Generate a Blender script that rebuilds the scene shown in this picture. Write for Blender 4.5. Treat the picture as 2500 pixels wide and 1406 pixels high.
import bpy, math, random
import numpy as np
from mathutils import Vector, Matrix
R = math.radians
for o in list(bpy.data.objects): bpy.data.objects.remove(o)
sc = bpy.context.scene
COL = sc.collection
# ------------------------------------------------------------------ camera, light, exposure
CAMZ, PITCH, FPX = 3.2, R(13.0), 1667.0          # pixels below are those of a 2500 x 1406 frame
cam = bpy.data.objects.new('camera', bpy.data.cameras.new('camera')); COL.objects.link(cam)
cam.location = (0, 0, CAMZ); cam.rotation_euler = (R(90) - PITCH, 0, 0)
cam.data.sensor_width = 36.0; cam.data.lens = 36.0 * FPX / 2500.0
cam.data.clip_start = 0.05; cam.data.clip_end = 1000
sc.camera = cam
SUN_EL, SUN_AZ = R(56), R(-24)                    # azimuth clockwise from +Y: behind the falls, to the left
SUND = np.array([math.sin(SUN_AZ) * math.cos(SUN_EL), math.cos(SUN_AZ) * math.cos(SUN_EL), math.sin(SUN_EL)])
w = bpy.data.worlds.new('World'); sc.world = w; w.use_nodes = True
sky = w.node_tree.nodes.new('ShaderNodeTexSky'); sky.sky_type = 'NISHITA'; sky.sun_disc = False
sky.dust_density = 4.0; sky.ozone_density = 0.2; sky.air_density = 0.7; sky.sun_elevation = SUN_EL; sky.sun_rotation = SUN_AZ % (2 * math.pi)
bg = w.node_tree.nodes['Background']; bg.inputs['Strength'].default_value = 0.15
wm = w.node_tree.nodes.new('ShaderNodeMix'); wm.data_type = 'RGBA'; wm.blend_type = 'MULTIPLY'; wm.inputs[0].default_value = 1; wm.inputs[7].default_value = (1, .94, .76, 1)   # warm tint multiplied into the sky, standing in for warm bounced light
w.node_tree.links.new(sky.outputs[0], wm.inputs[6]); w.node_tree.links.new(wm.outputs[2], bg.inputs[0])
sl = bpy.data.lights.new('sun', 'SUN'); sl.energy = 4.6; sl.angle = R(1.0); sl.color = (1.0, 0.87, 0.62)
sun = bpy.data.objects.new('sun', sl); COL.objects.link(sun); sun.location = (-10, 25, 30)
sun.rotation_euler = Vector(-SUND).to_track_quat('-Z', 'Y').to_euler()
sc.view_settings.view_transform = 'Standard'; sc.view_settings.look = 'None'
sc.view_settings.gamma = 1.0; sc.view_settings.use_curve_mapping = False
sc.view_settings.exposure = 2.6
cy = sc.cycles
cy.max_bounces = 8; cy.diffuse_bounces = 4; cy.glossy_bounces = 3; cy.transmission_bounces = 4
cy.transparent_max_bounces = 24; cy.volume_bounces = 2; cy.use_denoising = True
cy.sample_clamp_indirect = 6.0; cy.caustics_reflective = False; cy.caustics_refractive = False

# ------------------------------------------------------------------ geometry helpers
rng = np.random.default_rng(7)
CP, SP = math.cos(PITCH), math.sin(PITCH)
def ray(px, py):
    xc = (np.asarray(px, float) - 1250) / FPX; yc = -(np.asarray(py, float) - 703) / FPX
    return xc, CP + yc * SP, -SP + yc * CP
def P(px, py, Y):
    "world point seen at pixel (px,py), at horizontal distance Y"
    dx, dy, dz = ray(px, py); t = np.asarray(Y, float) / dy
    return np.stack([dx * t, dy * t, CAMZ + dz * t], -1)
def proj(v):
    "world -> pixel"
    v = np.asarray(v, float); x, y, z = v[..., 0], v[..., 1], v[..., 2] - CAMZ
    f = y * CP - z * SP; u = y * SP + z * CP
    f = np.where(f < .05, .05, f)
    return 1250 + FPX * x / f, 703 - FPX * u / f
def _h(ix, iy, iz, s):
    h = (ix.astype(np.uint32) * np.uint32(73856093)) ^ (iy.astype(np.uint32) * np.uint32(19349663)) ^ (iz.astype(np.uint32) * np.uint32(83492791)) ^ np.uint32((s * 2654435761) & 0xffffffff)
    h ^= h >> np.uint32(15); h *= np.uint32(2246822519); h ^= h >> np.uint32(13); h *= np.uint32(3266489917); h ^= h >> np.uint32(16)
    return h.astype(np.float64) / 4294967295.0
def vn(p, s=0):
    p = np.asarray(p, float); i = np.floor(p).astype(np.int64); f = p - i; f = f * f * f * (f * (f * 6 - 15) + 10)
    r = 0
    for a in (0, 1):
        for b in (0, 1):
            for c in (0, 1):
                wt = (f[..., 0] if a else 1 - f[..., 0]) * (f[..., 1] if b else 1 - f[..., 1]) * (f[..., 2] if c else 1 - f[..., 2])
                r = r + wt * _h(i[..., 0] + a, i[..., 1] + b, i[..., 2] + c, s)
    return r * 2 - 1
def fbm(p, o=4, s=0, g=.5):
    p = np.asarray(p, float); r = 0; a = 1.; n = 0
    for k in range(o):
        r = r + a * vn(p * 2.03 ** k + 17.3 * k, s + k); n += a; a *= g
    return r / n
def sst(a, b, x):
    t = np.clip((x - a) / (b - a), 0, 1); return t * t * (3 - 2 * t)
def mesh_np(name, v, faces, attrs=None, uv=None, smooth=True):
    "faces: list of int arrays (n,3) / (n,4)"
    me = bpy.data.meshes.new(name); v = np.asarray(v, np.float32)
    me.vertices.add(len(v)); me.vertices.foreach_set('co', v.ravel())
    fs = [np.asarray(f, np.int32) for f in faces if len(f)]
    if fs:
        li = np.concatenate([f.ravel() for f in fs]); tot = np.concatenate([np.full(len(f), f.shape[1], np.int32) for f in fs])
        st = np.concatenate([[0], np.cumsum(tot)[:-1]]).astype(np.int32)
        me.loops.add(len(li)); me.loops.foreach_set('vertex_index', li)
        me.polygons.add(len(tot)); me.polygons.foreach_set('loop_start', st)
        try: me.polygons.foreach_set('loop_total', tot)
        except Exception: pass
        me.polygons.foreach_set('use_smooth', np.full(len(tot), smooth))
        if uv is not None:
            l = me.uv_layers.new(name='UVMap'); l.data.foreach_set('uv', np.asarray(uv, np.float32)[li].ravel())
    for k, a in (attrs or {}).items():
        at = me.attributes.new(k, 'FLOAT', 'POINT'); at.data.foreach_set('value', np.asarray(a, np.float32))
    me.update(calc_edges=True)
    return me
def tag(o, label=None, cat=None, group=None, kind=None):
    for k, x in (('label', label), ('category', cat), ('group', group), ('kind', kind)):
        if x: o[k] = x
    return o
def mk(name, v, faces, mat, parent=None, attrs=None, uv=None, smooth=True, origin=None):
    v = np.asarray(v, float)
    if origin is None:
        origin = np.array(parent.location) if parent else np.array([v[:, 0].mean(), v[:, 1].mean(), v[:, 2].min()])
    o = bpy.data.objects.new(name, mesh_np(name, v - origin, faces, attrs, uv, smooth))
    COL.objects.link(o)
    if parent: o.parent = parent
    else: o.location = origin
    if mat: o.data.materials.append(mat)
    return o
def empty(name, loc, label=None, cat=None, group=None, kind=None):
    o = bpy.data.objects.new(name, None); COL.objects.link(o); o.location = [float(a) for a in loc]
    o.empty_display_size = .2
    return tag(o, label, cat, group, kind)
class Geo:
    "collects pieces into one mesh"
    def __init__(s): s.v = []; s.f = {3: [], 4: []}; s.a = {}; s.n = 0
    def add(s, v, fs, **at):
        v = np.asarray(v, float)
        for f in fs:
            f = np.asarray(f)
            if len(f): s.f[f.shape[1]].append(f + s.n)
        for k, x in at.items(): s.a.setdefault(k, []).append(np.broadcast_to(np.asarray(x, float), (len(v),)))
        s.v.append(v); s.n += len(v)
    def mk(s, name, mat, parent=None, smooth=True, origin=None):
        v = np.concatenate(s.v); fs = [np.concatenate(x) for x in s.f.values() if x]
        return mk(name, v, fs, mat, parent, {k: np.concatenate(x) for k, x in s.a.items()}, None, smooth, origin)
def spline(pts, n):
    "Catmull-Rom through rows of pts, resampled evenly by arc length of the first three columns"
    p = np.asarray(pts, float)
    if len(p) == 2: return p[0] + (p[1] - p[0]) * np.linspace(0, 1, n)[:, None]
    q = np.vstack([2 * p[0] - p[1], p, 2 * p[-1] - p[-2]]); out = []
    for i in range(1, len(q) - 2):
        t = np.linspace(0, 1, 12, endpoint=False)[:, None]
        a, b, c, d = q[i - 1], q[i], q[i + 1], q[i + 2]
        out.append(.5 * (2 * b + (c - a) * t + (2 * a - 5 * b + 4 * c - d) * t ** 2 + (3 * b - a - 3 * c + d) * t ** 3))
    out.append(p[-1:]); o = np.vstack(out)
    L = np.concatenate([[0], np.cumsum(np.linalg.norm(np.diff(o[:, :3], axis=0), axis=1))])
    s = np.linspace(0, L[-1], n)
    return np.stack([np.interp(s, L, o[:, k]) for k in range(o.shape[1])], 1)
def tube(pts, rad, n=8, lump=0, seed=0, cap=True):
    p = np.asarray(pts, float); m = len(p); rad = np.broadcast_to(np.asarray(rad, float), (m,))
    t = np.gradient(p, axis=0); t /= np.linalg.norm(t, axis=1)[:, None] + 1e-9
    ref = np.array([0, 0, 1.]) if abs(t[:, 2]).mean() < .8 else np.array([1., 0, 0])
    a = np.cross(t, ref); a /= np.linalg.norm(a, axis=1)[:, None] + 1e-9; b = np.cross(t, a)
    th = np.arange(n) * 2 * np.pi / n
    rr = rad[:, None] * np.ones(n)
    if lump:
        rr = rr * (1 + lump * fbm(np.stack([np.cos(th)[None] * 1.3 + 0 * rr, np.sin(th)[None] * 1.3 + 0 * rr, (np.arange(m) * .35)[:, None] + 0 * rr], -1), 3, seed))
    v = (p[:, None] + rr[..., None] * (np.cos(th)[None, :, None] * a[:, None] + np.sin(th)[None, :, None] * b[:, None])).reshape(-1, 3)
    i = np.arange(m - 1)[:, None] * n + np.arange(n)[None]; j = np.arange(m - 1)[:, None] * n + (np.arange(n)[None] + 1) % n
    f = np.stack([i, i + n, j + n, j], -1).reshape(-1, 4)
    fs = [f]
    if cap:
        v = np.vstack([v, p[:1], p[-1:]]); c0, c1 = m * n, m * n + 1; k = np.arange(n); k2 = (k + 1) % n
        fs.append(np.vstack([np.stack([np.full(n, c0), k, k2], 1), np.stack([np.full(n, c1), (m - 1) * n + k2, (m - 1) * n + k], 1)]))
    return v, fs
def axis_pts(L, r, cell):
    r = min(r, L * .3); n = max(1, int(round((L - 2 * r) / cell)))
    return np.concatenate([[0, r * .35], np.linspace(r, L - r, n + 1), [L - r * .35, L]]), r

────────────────

#### WRITTEN EXERCISE
Track down every line holding the string "scene" and copy it.

#### SOLUTION TO THE PROBLEM
Generate a Blender script that rebuilds the scene shown in this picture. Write for Blender 4.5. Treat the picture as 2500 pixels wide and 1406 pixels high.
sc = bpy.context.scene